Laura Bush Wrote An Op-Ed Criticizing the Trump Administration’s Family Separation Policy

Decried by immigrant communities and activists as racist and inhumane, the Trump administration’s “zero tolerance” policy against illegal immigration has come under particularly harsh scrutiny in the past few weeks amid mounting reports of immigrant family separations at the US border. Public outcry has led some unexpected voices to speak out against the policy, including former first lady, Laura Bush.

Bush wrote an op-ed for the Washington Post on Sunday evening, in which she stated that as someone who lives in a border state, she understands the need to enforce international boundaries. “But,” she goes on, “this zero-tolerance policy is cruel. It is immoral. And it breaks my heart.”

Bush is right about the heartbreaking cruelty of the “zero tolerance” policy the US recently implemented for immigrant families crossing the border to seek asylum. Between April 19 and May 31 alone, some 2,000 children have been pulled away from their parents and detained under the “zero tolerance” policy.

But there’s something very relevant to Bush’s own experience in the White House that is missing from her piece: the fact that her husband, George W. Bush, created the Immigration and Customs Enforcement (ICE) agency, the branch of the Department of Homeland Security that has been criticized for its aggressive raids and arrests since the Trump administration took office.

Following the attack on the Twin Towers in New York City and the Pentagon in Washington DC on September 11, 2001, President Bush worked with Congress to implement a number of “anti-terrorism” laws. In 2002, he signed the Homeland Security Act, which created the Department of Homeland Security. DHS reorganized several other government agencies and the created ICE.

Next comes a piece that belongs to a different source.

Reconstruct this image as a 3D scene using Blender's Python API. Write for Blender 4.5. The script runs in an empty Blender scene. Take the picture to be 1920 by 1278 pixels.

ICE brands itself as an agency responsible for protecting the nation’s borders and arresting undocumented people who have broken the law. In reality, ICE arrests undocumented people even if they haven’t committed any crimes, surveils immigrant communities, and inflicts a wide array of abuses against undocumented detainees, including a pattern of reported sexual assault . ICE is a key component in the chain of deportation.

When it comes to cruelly ripping families apart and endangering the lives of immigrants, the Trump administration does not have a monopoly. Even before Bush and the creation of ICE, the Clinton administration carried out more than 12 million deportations, according to the Migration Policy Institute.

The Bush administration oversaw more than 10 million deportations, more than 8 million of which were apprehensions at the US-Mexico border. Bush also implemented a policy of “catch and release” for undocumented immigrants, a dehumanizing term for a policy that ultimately led to deportation.

Under the Obama administration, the second administration to oversee the DHS, there were more than 5 million deportations and more than 3 million apprehensions at the southern border. The Obama administration also arrested and detained immigrant families, and deported parents who were forced to leave their children behind. President Obama also held immigrant children on military bases. Though Obama marketed himself as friendly to immigrants — he oversaw the implementation of the DACA program, whose fate remains uncertain under Trump — the reality is that Obama also expanded upon Bush’s practices.

Now with Trump in office, the threat to undocumented immigrants (and some naturalized citizens) is escalating. Compared to Obama’s last year in office, deportations rose during Trump’s first year in office, as did arrests made by ICE. Immigrant children are also being forcibly held in detention centers, including a new so-called “tent city” in Tornillo, Texas. This comes after Trump and many Republicans have also committed themselves to repealing DACA and ended TPS protections for Hondurans, Haitians, Salvadorans, and Nepalis. These are just some of the escalating anti-immigration policies the Trump administration has enacted.

All of these policies stem from decades of contemporary immigration policies that are unfair, inhumane, and dangerous to immigrants. Separating children from their parents, arresting and detaining innocent people, and deporting them to countries where they are in imminent physical danger is indeed cruel. But these practices are not unique to the Trump era, and Laura Bush knows it. That she didn’t hold her husband and decades of conservative lawmakers accountable for facilitating these human rights atrocities says a lot more than her condemnation of Trump.

What’s clear is that immigrant communities — who have always spoken out about abuses against them regardless of who has held office — are being torn apart, detained, deported, and abused. The US has been detaining children for no reason other than that they are immigrants for years. These are imminent issues that we have a responsibility to correct, but in so doing, we can not erase a history of harm.